** BEGIN Provided data **

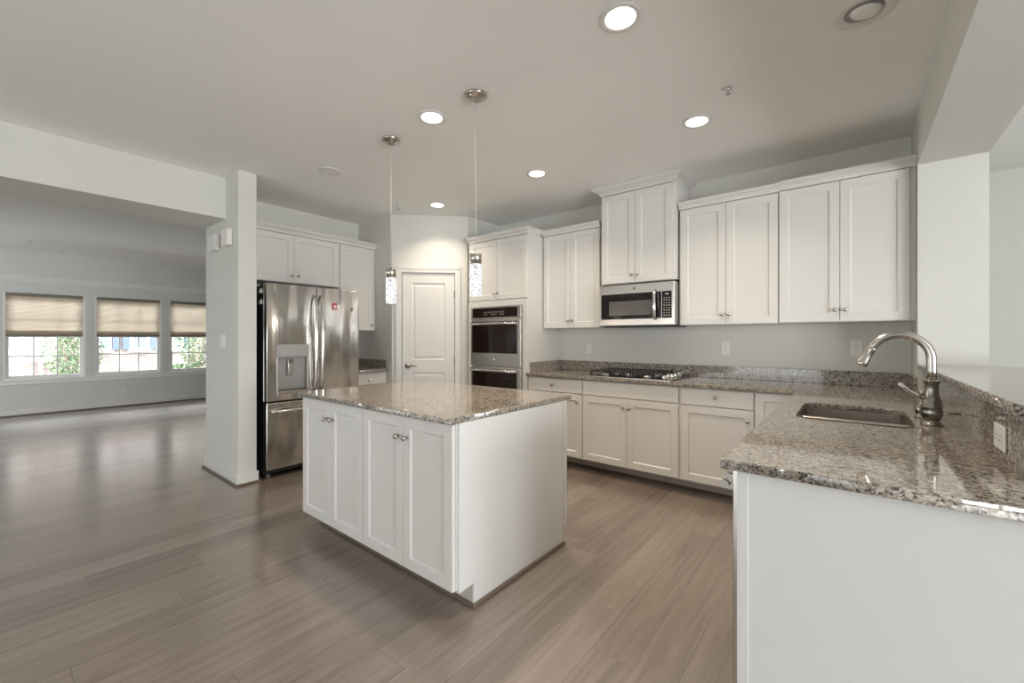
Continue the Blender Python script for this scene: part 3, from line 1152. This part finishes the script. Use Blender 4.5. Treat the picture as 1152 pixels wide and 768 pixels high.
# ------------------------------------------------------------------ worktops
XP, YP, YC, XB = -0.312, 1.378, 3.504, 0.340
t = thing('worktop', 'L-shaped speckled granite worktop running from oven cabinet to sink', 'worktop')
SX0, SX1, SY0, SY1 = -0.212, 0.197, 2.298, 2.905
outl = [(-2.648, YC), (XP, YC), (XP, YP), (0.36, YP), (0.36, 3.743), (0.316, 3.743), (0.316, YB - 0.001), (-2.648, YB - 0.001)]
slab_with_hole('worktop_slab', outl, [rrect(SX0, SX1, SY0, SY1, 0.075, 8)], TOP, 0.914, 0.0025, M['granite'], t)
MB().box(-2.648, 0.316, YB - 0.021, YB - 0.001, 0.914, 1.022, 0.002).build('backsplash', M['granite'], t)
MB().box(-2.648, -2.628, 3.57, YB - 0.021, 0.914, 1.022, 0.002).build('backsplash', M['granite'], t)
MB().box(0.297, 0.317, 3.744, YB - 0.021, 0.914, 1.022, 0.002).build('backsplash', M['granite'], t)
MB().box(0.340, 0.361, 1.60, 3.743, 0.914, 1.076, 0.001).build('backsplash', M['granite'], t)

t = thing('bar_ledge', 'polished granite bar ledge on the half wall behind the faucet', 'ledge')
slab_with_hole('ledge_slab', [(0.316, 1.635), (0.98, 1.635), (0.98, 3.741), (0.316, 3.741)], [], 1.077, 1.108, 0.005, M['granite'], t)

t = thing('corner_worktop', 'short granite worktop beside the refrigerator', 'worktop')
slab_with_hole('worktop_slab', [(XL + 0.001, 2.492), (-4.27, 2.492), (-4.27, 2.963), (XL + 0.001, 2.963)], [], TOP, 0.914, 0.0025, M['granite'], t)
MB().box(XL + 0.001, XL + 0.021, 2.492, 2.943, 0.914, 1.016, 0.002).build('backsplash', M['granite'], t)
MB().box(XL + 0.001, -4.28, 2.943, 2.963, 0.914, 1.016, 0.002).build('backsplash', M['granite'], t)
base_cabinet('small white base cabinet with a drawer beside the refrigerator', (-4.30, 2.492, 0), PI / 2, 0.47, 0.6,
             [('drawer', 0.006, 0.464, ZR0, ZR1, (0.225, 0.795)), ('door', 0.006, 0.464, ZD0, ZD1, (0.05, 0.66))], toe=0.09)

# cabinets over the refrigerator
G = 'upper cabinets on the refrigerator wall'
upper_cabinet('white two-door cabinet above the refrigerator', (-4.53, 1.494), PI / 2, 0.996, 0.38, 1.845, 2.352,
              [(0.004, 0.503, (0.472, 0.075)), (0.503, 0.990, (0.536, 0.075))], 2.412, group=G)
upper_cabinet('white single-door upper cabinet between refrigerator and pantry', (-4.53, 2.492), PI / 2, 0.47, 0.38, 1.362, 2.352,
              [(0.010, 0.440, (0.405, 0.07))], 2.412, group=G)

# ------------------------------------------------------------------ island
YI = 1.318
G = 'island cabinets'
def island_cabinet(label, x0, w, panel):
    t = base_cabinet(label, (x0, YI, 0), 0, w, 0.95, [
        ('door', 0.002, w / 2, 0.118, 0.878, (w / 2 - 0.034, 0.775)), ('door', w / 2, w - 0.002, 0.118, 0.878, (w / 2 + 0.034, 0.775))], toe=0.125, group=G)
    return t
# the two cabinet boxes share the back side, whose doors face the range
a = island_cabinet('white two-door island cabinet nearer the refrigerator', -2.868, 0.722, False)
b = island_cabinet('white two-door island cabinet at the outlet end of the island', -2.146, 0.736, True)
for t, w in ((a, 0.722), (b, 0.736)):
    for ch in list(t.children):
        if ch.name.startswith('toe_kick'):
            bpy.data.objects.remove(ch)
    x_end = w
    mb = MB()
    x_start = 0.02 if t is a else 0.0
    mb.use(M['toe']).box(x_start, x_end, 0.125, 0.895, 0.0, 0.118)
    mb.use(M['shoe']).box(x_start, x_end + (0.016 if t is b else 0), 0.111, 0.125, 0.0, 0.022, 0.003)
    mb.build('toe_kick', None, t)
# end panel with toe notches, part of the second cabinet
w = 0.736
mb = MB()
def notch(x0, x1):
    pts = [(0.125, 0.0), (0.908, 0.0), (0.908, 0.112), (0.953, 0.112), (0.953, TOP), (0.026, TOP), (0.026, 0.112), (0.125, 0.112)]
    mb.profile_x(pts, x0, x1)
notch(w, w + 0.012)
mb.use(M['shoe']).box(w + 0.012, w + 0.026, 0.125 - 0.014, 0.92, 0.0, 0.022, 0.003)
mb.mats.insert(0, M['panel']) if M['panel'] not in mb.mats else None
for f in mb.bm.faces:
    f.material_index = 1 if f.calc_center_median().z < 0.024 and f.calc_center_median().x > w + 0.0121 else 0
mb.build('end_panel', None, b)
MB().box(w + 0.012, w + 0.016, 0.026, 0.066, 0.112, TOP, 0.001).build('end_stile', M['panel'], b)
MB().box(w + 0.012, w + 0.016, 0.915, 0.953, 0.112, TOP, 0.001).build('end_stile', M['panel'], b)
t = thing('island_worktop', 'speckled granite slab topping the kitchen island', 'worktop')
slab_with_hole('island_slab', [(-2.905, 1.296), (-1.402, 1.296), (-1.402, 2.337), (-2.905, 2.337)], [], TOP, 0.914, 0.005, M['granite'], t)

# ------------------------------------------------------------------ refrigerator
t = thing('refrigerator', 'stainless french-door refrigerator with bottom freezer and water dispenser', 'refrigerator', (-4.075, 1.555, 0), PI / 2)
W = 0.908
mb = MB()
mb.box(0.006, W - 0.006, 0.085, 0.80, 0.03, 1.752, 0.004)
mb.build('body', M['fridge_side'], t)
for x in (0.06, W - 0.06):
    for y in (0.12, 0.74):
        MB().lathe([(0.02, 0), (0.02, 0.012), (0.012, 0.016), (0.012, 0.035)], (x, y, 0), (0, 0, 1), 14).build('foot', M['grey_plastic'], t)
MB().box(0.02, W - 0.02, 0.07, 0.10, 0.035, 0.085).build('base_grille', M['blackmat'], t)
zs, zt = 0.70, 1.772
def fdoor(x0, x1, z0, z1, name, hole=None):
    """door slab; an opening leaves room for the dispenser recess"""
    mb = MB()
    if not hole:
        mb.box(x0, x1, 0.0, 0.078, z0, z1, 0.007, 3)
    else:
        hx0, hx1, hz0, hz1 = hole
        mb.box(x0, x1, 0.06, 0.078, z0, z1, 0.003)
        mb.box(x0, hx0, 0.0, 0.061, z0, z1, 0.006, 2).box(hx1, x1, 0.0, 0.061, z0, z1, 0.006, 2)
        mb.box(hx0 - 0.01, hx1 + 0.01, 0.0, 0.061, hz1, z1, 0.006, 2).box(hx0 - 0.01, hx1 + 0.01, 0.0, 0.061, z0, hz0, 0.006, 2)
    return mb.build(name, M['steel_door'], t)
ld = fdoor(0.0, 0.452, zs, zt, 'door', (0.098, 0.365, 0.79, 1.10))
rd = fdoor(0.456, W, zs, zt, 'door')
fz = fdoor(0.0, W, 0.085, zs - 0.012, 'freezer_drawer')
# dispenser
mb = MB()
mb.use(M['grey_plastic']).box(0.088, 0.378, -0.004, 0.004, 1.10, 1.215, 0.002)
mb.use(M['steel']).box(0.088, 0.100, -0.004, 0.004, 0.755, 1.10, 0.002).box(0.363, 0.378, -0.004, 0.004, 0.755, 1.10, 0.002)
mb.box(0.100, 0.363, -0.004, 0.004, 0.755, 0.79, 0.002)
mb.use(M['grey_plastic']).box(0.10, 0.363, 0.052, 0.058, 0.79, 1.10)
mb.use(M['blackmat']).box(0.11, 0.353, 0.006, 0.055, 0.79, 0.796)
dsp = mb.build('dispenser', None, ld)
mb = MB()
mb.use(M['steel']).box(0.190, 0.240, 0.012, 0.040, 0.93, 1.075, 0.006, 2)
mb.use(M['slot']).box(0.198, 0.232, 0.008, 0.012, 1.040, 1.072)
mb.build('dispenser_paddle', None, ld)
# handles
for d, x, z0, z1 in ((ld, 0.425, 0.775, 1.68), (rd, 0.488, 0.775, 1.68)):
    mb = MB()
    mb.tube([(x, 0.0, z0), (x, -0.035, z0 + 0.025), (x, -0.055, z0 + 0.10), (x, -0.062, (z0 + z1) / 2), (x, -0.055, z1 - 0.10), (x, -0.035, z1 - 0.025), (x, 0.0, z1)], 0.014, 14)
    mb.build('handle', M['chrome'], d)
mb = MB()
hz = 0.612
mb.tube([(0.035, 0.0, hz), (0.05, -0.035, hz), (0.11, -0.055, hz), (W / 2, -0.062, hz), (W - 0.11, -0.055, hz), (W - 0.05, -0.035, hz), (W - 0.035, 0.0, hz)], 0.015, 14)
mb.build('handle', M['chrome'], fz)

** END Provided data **

Given task:
Reproduce exactly the lines from the one containing "mb.use(M['toe']).box(x_start, x_end, 0.125, 0.895, 0.0, 0.118)" through the one containing "0.914, 0.005, M['granite'], t)", inclusive, and nothing else.

Right answer:
    mb.use(M['toe']).box(x_start, x_end, 0.125, 0.895, 0.0, 0.118)
    mb.use(M['shoe']).box(x_start, x_end + (0.016 if t is b else 0), 0.111, 0.125, 0.0, 0.022, 0.003)
    mb.build('toe_kick', None, t)
# end panel with toe notches, part of the second cabinet
w = 0.736
mb = MB()
def notch(x0, x1):
    pts = [(0.125, 0.0), (0.908, 0.0), (0.908, 0.112), (0.953, 0.112), (0.953, TOP), (0.026, TOP), (0.026, 0.112), (0.125, 0.112)]
    mb.profile_x(pts, x0, x1)
notch(w, w + 0.012)
mb.use(M['shoe']).box(w + 0.012, w + 0.026, 0.125 - 0.014, 0.92, 0.0, 0.022, 0.003)
mb.mats.insert(0, M['panel']) if M['panel'] not in mb.mats else None
for f in mb.bm.faces:
    f.material_index = 1 if f.calc_center_median().z < 0.024 and f.calc_center_median().x > w + 0.0121 else 0
mb.build('end_panel', None, b)
MB().box(w + 0.012, w + 0.016, 0.026, 0.066, 0.112, TOP, 0.001).build('end_stile', M['panel'], b)
MB().box(w + 0.012, w + 0.016, 0.915, 0.953, 0.112, TOP, 0.001).build('end_stile', M['panel'], b)
t = thing('island_worktop', 'speckled granite slab topping the kitchen island', 'worktop')
slab_with_hole('island_slab', [(-2.905, 1.296), (-1.402, 1.296), (-1.402, 2.337), (-2.905, 2.337)], [], TOP, 0.914, 0.005, M['granite'], t)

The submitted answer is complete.